Lewis-Palmer's Arata wins individual, team matchup against Cheyenne Mountain's Littles

BRENT W. NEW Published: April 25, 2012

MONUMENT • Ryan Arata and Jonathan Littles were like aquatic prize fighters, two seniors going shoulder-to-shoulder in what several coaches called “The Race of the Season.”

Ultimately, Arata exacted revenge and won every time the state title hopefuls went head-to-head, and his Rangers topped Little’s squad 118-68 on Wednesday at the Monument Hill Country Club pool.

The anticipated race was the 100-yard freestyle, which both Arata and Littles entered with a win already to their credit (Arata had taken the 200 freestyle; Littles the 50 freestyle).

As the horn wailed, Littles slipped behind Arata by an ear’s length or two. Arata said he knew he had to get that early lead because of Littles’ sprinting ability at the end of races — but it wasn’t a generous lead by any means.

“I just wanted to get ahead early and just try and see if I could hold him off,” Arata said. “And I did.”
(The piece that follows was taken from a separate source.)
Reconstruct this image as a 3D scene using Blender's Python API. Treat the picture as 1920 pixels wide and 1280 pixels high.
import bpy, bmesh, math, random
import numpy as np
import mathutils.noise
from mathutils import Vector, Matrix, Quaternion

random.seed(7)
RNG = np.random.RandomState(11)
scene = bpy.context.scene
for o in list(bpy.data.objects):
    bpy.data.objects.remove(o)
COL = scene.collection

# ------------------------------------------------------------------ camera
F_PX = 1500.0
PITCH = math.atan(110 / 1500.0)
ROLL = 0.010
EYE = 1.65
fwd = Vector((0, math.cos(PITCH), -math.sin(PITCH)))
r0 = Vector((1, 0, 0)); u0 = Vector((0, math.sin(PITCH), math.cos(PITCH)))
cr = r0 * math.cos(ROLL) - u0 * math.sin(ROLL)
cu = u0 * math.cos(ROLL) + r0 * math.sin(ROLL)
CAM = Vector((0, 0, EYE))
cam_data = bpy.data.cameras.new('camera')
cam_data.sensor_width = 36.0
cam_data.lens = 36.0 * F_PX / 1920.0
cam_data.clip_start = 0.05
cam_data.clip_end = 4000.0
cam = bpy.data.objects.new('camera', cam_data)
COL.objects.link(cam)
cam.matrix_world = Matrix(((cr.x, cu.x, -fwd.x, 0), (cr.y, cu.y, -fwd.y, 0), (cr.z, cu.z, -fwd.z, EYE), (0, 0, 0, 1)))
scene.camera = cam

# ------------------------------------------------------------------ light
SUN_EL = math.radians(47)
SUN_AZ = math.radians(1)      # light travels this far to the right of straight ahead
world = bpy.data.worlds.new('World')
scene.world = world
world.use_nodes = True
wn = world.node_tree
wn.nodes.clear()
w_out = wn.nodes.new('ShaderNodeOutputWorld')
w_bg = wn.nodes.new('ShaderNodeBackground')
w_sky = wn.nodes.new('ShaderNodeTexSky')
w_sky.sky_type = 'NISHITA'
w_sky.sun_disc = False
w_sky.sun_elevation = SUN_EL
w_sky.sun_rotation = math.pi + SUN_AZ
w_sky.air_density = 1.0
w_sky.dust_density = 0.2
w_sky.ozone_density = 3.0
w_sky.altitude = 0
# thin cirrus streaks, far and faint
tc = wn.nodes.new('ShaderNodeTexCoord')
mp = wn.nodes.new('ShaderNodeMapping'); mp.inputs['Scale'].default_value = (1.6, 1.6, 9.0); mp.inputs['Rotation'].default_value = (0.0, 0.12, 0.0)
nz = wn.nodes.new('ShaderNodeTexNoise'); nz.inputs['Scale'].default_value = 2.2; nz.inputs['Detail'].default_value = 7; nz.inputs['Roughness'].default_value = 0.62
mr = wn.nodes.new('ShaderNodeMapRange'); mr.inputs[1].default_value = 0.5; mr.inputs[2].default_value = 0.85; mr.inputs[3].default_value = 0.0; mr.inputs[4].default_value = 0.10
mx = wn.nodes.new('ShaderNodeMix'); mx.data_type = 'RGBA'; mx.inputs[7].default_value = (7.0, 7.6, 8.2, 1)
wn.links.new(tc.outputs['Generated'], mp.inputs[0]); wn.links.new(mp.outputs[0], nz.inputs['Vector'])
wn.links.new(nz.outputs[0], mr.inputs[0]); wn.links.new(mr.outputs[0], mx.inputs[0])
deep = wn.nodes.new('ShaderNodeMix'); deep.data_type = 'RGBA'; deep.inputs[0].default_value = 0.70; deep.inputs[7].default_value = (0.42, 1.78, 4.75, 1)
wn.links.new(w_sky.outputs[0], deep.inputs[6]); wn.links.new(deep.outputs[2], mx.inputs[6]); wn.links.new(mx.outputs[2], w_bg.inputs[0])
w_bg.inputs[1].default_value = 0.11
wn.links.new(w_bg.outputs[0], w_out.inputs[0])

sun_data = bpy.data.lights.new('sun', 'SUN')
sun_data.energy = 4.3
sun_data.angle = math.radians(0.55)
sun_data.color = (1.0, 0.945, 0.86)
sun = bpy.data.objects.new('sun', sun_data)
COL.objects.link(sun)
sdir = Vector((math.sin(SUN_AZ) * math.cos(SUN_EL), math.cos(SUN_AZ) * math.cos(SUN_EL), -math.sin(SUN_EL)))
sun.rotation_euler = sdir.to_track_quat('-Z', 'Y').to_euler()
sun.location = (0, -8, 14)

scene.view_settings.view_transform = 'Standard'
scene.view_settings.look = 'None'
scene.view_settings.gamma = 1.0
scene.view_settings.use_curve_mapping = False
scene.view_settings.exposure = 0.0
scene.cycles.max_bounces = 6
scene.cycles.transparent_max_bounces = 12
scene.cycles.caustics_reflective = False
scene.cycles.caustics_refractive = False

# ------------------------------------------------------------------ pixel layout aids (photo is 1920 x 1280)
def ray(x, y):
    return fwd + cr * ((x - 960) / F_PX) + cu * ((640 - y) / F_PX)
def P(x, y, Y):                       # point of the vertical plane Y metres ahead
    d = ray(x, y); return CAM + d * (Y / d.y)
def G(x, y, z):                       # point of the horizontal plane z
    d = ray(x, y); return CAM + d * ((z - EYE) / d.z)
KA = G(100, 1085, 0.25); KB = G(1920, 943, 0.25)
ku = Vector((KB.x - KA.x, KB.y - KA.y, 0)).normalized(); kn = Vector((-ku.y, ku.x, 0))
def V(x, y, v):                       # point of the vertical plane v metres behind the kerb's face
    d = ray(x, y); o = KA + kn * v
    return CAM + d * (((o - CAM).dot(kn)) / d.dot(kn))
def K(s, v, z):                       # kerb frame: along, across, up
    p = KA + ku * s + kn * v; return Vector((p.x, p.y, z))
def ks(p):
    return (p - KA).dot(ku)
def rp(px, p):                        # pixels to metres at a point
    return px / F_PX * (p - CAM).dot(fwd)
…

Crashing towards the cement wall, the Stanford signee stretched past the long stroke of the George Mason signee to win 48.45-48.81.
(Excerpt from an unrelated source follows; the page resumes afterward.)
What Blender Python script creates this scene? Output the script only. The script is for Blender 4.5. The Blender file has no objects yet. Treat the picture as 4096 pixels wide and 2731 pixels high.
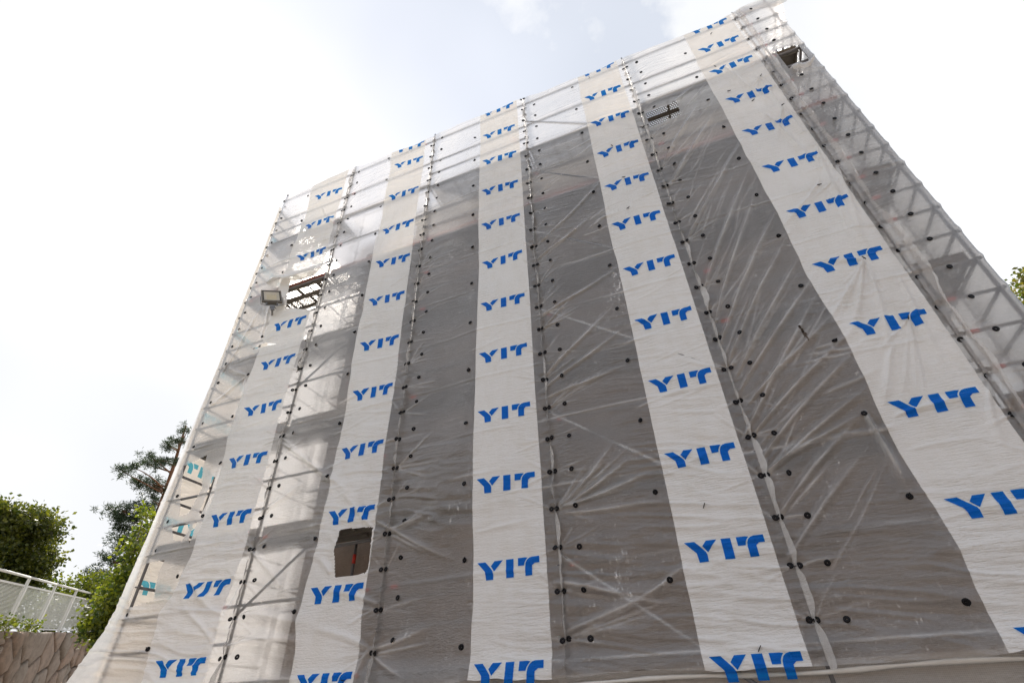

“He beat me at the Cheyenne Invitational by like a hundredth of a second in the 50 freestyle,” said Arata as he cracked a smile. “So I had to get him back.”

And then he got the knockout.

Arata and Littles anchored the final two relays on the overcast day, and Arata just kept winning.

First, in the 200 freestyle relay, Arata beat Littles’ split by .16 seconds as the Rangers’ team edged the Indians’ by .19 seconds. Then before they could dry off, Lewis-Palmer and Arata went 3.21.18 in the 400 freestyle relay while Cheyenne Mountain and Littles went 3:22.79 as the meet came to a close.

“It’s always fun to swim against him,” Littles said. “It’s kind of a rivalry, but we don’t usually swim the same events or see each other at state. So it’s weird but fun.”

The 5A Rangers won nine of the 12 events led by Arata’s four wins. They’ve now beaten three of the top 4A teams in the area; including Air Academy, Coronado and now the Indians.

“You know the 4A, 5A difference isn’t really that much,” Lewis-Palmer coach Alan Arata said. “When we were 4A we didn’t look at Cherry Creek and say ‘Oh they’re 5A.’ Cheyenne Mountain is a good team. They have more swimmers than we do and they have their own pool — so they have a lot of advantages compared to us.

All we want to do is go race and try to beat who we are facing.”

And for the 57th consecutive dual, the Rangers did just that.